### [Problem]
Can you write out all of the material below, word for word?

** START Dataset extract **

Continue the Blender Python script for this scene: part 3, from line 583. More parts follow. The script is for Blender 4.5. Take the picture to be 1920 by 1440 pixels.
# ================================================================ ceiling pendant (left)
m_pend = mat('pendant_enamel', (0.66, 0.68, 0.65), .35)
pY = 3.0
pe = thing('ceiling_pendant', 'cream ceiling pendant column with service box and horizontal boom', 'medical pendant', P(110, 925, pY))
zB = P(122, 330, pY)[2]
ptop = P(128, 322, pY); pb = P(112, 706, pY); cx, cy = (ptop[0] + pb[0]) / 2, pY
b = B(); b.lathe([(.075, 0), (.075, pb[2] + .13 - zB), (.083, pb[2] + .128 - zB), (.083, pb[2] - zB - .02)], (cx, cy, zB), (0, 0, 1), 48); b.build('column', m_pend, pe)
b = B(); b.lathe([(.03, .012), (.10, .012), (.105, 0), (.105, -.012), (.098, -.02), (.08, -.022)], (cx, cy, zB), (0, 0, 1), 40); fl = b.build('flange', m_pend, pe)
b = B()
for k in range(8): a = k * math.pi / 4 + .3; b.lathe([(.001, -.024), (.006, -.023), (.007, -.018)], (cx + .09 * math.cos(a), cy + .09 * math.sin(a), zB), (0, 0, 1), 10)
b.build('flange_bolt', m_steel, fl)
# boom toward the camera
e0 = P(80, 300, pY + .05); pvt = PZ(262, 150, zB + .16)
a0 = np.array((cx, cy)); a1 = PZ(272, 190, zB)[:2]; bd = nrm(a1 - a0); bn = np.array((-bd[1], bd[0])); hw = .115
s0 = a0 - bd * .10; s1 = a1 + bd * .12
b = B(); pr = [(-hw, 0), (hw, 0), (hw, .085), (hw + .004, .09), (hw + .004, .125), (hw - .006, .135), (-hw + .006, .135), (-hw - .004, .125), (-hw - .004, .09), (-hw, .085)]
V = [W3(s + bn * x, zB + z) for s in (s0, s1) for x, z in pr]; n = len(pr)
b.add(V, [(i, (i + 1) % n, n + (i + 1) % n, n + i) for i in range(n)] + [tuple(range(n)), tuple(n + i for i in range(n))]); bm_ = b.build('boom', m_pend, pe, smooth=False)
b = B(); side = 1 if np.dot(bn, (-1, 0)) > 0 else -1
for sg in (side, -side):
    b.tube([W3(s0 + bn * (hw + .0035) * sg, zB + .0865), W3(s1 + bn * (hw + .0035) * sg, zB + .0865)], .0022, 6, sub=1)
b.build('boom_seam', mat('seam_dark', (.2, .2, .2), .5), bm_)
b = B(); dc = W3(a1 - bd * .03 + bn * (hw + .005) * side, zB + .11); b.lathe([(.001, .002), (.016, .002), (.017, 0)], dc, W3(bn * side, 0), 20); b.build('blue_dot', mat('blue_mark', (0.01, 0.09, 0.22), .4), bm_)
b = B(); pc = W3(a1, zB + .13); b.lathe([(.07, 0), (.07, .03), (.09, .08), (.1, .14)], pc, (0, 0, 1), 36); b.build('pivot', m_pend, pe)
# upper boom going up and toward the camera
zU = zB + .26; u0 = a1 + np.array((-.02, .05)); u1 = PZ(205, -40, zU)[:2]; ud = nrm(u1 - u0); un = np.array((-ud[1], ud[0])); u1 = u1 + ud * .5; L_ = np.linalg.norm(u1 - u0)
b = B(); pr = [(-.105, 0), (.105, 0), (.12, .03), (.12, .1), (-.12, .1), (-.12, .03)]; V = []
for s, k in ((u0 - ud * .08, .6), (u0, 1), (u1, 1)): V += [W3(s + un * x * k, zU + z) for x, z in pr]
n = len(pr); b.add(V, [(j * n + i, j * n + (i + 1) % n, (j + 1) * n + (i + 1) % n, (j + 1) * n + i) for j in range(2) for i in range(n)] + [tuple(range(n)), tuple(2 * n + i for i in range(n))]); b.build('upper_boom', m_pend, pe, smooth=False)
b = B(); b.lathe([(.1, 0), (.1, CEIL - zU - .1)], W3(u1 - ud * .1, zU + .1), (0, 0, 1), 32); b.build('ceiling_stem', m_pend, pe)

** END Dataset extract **

### [Output below]
Continue the Blender Python script for this scene: part 3, from line 583. More parts follow. The script is for Blender 4.5. Take the picture to be 1920 by 1440 pixels.
# ================================================================ ceiling pendant (left)
m_pend = mat('pendant_enamel', (0.66, 0.68, 0.65), .35)
pY = 3.0
pe = thing('ceiling_pendant', 'cream ceiling pendant column with service box and horizontal boom', 'medical pendant', P(110, 925, pY))
zB = P(122, 330, pY)[2]
ptop = P(128, 322, pY); pb = P(112, 706, pY); cx, cy = (ptop[0] + pb[0]) / 2, pY
b = B(); b.lathe([(.075, 0), (.075, pb[2] + .13 - zB), (.083, pb[2] + .128 - zB), (.083, pb[2] - zB - .02)], (cx, cy, zB), (0, 0, 1), 48); b.build('column', m_pend, pe)
b = B(); b.lathe([(.03, .012), (.10, .012), (.105, 0), (.105, -.012), (.098, -.02), (.08, -.022)], (cx, cy, zB), (0, 0, 1), 40); fl = b.build('flange', m_pend, pe)
b = B()
for k in range(8): a = k * math.pi / 4 + .3; b.lathe([(.001, -.024), (.006, -.023), (.007, -.018)], (cx + .09 * math.cos(a), cy + .09 * math.sin(a), zB), (0, 0, 1), 10)
b.build('flange_bolt', m_steel, fl)
# boom toward the camera
e0 = P(80, 300, pY + .05); pvt = PZ(262, 150, zB + .16)
a0 = np.array((cx, cy)); a1 = PZ(272, 190, zB)[:2]; bd = nrm(a1 - a0); bn = np.array((-bd[1], bd[0])); hw = .115
s0 = a0 - bd * .10; s1 = a1 + bd * .12
b = B(); pr = [(-hw, 0), (hw, 0), (hw, .085), (hw + .004, .09), (hw + .004, .125), (hw - .006, .135), (-hw + .006, .135), (-hw - .004, .125), (-hw - .004, .09), (-hw, .085)]
V = [W3(s + bn * x, zB + z) for s in (s0, s1) for x, z in pr]; n = len(pr)
b.add(V, [(i, (i + 1) % n, n + (i + 1) % n, n + i) for i in range(n)] + [tuple(range(n)), tuple(n + i for i in range(n))]); bm_ = b.build('boom', m_pend, pe, smooth=False)
b = B(); side = 1 if np.dot(bn, (-1, 0)) > 0 else -1
for sg in (side, -side):
    b.tube([W3(s0 + bn * (hw + .0035) * sg, zB + .0865), W3(s1 + bn * (hw + .0035) * sg, zB + .0865)], .0022, 6, sub=1)
b.build('boom_seam', mat('seam_dark', (.2, .2, .2), .5), bm_)
b = B(); dc = W3(a1 - bd * .03 + bn * (hw + .005) * side, zB + .11); b.lathe([(.001, .002), (.016, .002), (.017, 0)], dc, W3(bn * side, 0), 20); b.build('blue_dot', mat('blue_mark', (0.01, 0.09, 0.22), .4), bm_)
b = B(); pc = W3(a1, zB + .13); b.lathe([(.07, 0), (.07, .03), (.09, .08), (.1, .14)], pc, (0, 0, 1), 36); b.build('pivot', m_pend, pe)
# upper boom going up and toward the camera
zU = zB + .26; u0 = a1 + np.array((-.02, .05)); u1 = PZ(205, -40, zU)[:2]; ud = nrm(u1 - u0); un = np.array((-ud[1], ud[0])); u1 = u1 + ud * .5; L_ = np.linalg.norm(u1 - u0)
b = B(); pr = [(-.105, 0), (.105, 0), (.12, .03), (.12, .1), (-.12, .1), (-.12, .03)]; V = []
for s, k in ((u0 - ud * .08, .6), (u0, 1), (u1, 1)): V += [W3(s + un * x * k, zU + z) for x, z in pr]
n = len(pr); b.add(V, [(j * n + i, j * n + (i + 1) % n, (j + 1) * n + (i + 1) % n, (j + 1) * n + i) for j in range(2) for i in range(n)] + [tuple(range(n)), tuple(2 * n + i for i in range(n))]); b.build('upper_boom', m_pend, pe, smooth=False)
b = B(); b.lathe([(.1, 0), (.1, CEIL - zU - .1)], W3(u1 - ud * .1, zU + .1), (0, 0, 1), 32); b.build('ceiling_stem', m_pend, pe)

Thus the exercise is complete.